Crenshaw is now part of a network of activists pushing CRT. That said, Crenshaw told the Mail that every Monday she speaks to Minyon Moore, an outside adviser to Vice President Kamala Harris, and selected as an advisor by Joe Biden to pick the first black Supreme Court Justice.

“These right wing moms don’t want their kids to have to listen to the trauma our kids experience.

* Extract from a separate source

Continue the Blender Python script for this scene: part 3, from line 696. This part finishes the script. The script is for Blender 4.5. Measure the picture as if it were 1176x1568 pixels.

Their comfort is more important than confronting the realities of our lives,” Crenshaw said. “We have to make it costly for those who we elected to be silent.

“Part of what we have to do is give them,” she continued, “and I know that you’ve been working on this for the last year … to give people the right talking points and the weapons – because they’ve taken the work to weaponize us, and we have to take it back.’

Research released last October found that nearly all of America’s schoolkids have studied or picked up critical race theory in class.
Millions of schoolchildren learn about everything from ‘white privilege’ to ‘systemic racism’ and ‘unconscious bias’ in class, found the Manhattan Institute, a right-wing think tank with a record of spotlighting CRT.

A poll found that 93 percent of respondents, aged 18-20, had learned about at least one aspect of the controversial racial justice theory in schools.

The theory teaches white children that they are effectively racist – and black and other non-white children that they are victims.
So far seven states have banned CRT from classrooms and 16 are considering a ban.